■ Data ■
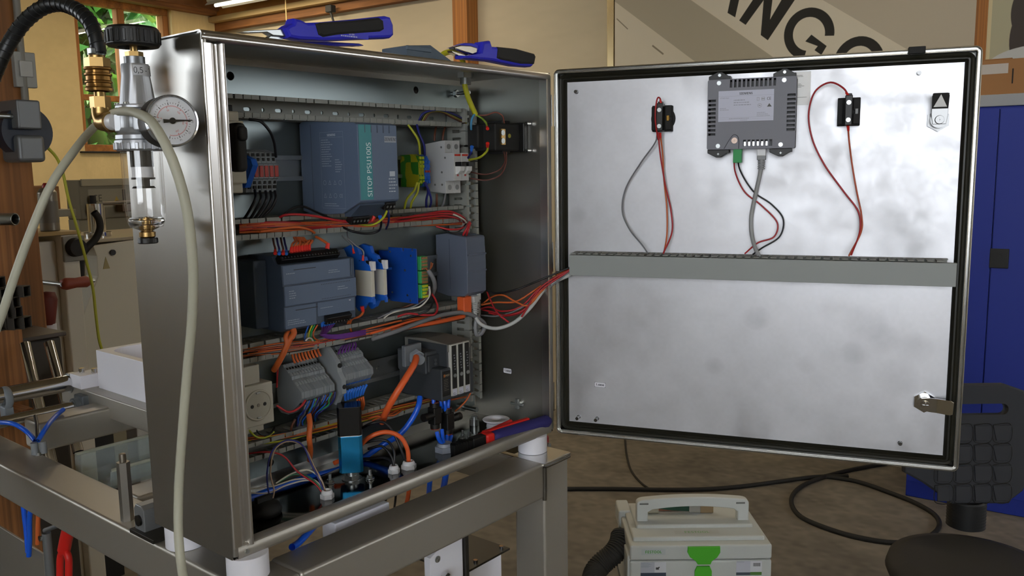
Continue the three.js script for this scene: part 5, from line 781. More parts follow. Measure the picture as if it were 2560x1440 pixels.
// wires on the door
const DWr = (label, pts, r, mat, ends) => wireObj('wire', label, 'wire', pts.map(([x, y, off]) => { const p = Dp(x, y, off); return Dw(p.x, p.y, off); }), r, mat, undefined, ends);
DWr('grey wire bowed down from the left contact block', [[1643, 330, 0.012], [1640, 352, 0.01], [1600, 410, 0.004], [1563, 475, 0], [1556, 530, 0], [1575, 575, 0.004], [1605, 612, 0.012], [1620, 634, 0.018]], 0.0012, M.greyWire);
DWr('orange wire from the left contact block down to the door duct', [[1650, 332, 0.014], [1656, 380, 0.006], [1660, 450, 0.0], [1667, 520, 0], [1667, 590, 0.004], [1660, 632, 0.018]], 0.0012, M.orange, [[0, FR]]);
DWr('red wire from the left contact block down to the door duct', [[1646, 330, 0.016], [1650, 380, 0.012], [1662, 455, 0.004], [1678, 530, 0], [1680, 580, 0.004], [1658, 634, 0.02]], 0.0013, M.red);
DWr('red wire looping over the top of the left contact block', [[1653, 262, 0.02], [1650, 246, 0.022], [1645, 244, 0.026], [1640, 262, 0.03], [1638, 295, 0.03], [1642, 330, 0.022], [1646, 350, 0.014]], 0.0012, M.red, [[0, FR]]);
DWr('red wire from the green plug down to the door duct', [[1835, 396, 0.014], [1838, 430, 0.006], [1862, 480, 0], [1905, 515, 0], [1944, 560, 0.002], [1935, 592, 0.004], [1895, 607, 0.006], [1862, 634, 0.02]], 0.0012, M.red);
DWr('black wire from the green plug down to the door duct', [[1844, 396, 0.014], [1850, 425, 0.006], [1885, 480, 0.0], [1930, 512, 0], [1958, 548, 0.002], [1950, 590, 0.004], [1905, 620, 0.01], [1882, 636, 0.02]], 0.0012, M.blackWire);
DWr('red wire looping left from the right contact block to the door duct', [[2122, 242, 0.02], [2110, 222, 0.016], [2076, 206, 0.01], [2040, 226, 0.006], [2022, 280, 0.002], [2030, 345, 0], [2060, 410, 0], [2110, 480, 0], [2146, 530, 0.0], [2150, 575, 0.004], [2128, 638, 0.02]], 0.0013, M.red, [[0, FR]]);
DWr('orange wire hanging from the right contact block to the door duct', [[2120, 314, 0.018], [2122, 345, 0.01], [2130, 410, 0.002], [2142, 480, 0], [2154, 540, 0], [2154, 575, 0.004], [2122, 640, 0.02]], 0.0013, S(0xc25a3a, 0.5), [[0, FR]]);
{
  const p = Dp(1904, 385, 0.008), o = doorThing('network_cable', 'grey network cable hanging from the operator panel to the door duct', 'cable', p.x, p.y, 0.008);
  const pts = [[1903, 415, 0.008], [1900, 435, 0.006], [1888, 490, 0.001], [1878, 545, 0], [1880, 590, 0.004], [1890, 625, 0.014], [1898, 640, 0.02]].map(([x, y, off]) => { const q = Dp(x, y, off); return V(q.x - p.x, q.y - p.y, off - 0.008); });
  part(o, 'sheath', tube(pts, 0.0031, 50, 14), S(0xa3a5a6, 0.5));
  part(o, 'plug', mg(box(-0.0065, 0.0065, -0.003, 0.016, -0.004, 0.006, 0.001)), S(0xdcdde0, 0.3));
  part(o, 'boot', mg(box(-0.0065, 0.0065, -0.009, -0.001, -0.005, 0.005, 0.001), cyl(0.0038, 0.005, 0.016, 'y', 0, -0.015, 0, 14), ...[0, 1, 2, 3].map((i) => box(-0.0052, 0.0052, -0.013 - i * 0.0032, -0.0112 - i * 0.0032, -0.0045, 0.0045, 0.0006))), S(0x8f9194, 0.5));
}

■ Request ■
The listing above needs to be output again exactly. Don't include the pictures.

■ Result of the task ■
Continue the three.js script for this scene: part 5, from line 781. More parts follow. Measure the picture as if it were 2560x1440 pixels.
// wires on the door
const DWr = (label, pts, r, mat, ends) => wireObj('wire', label, 'wire', pts.map(([x, y, off]) => { const p = Dp(x, y, off); return Dw(p.x, p.y, off); }), r, mat, undefined, ends);
DWr('grey wire bowed down from the left contact block', [[1643, 330, 0.012], [1640, 352, 0.01], [1600, 410, 0.004], [1563, 475, 0], [1556, 530, 0], [1575, 575, 0.004], [1605, 612, 0.012], [1620, 634, 0.018]], 0.0012, M.greyWire);
DWr('orange wire from the left contact block down to the door duct', [[1650, 332, 0.014], [1656, 380, 0.006], [1660, 450, 0.0], [1667, 520, 0], [1667, 590, 0.004], [1660, 632, 0.018]], 0.0012, M.orange, [[0, FR]]);
DWr('red wire from the left contact block down to the door duct', [[1646, 330, 0.016], [1650, 380, 0.012], [1662, 455, 0.004], [1678, 530, 0], [1680, 580, 0.004], [1658, 634, 0.02]], 0.0013, M.red);
DWr('red wire looping over the top of the left contact block', [[1653, 262, 0.02], [1650, 246, 0.022], [1645, 244, 0.026], [1640, 262, 0.03], [1638, 295, 0.03], [1642, 330, 0.022], [1646, 350, 0.014]], 0.0012, M.red, [[0, FR]]);
DWr('red wire from the green plug down to the door duct', [[1835, 396, 0.014], [1838, 430, 0.006], [1862, 480, 0], [1905, 515, 0], [1944, 560, 0.002], [1935, 592, 0.004], [1895, 607, 0.006], [1862, 634, 0.02]], 0.0012, M.red);
DWr('black wire from the green plug down to the door duct', [[1844, 396, 0.014], [1850, 425, 0.006], [1885, 480, 0.0], [1930, 512, 0], [1958, 548, 0.002], [1950, 590, 0.004], [1905, 620, 0.01], [1882, 636, 0.02]], 0.0012, M.blackWire);
DWr('red wire looping left from the right contact block to the door duct', [[2122, 242, 0.02], [2110, 222, 0.016], [2076, 206, 0.01], [2040, 226, 0.006], [2022, 280, 0.002], [2030, 345, 0], [2060, 410, 0], [2110, 480, 0], [2146, 530, 0.0], [2150, 575, 0.004], [2128, 638, 0.02]], 0.0013, M.red, [[0, FR]]);
DWr('orange wire hanging from the right contact block to the door duct', [[2120, 314, 0.018], [2122, 345, 0.01], [2130, 410, 0.002], [2142, 480, 0], [2154, 540, 0], [2154, 575, 0.004], [2122, 640, 0.02]], 0.0013, S(0xc25a3a, 0.5), [[0, FR]]);
{
  const p = Dp(1904, 385, 0.008), o = doorThing('network_cable', 'grey network cable hanging from the operator panel to the door duct', 'cable', p.x, p.y, 0.008);
  const pts = [[1903, 415, 0.008], [1900, 435, 0.006], [1888, 490, 0.001], [1878, 545, 0], [1880, 590, 0.004], [1890, 625, 0.014], [1898, 640, 0.02]].map(([x, y, off]) => { const q = Dp(x, y, off); return V(q.x - p.x, q.y - p.y, off - 0.008); });
  part(o, 'sheath', tube(pts, 0.0031, 50, 14), S(0xa3a5a6, 0.5));
  part(o, 'plug', mg(box(-0.0065, 0.0065, -0.003, 0.016, -0.004, 0.006, 0.001)), S(0xdcdde0, 0.3));
  part(o, 'boot', mg(box(-0.0065, 0.0065, -0.009, -0.001, -0.005, 0.005, 0.001), cyl(0.0038, 0.005, 0.016, 'y', 0, -0.015, 0, 14), ...[0, 1, 2, 3].map((i) => box(-0.0052, 0.0052, -0.013 - i * 0.0032, -0.0112 - i * 0.0032, -0.0045, 0.0045, 0.0006))), S(0x8f9194, 0.5));
}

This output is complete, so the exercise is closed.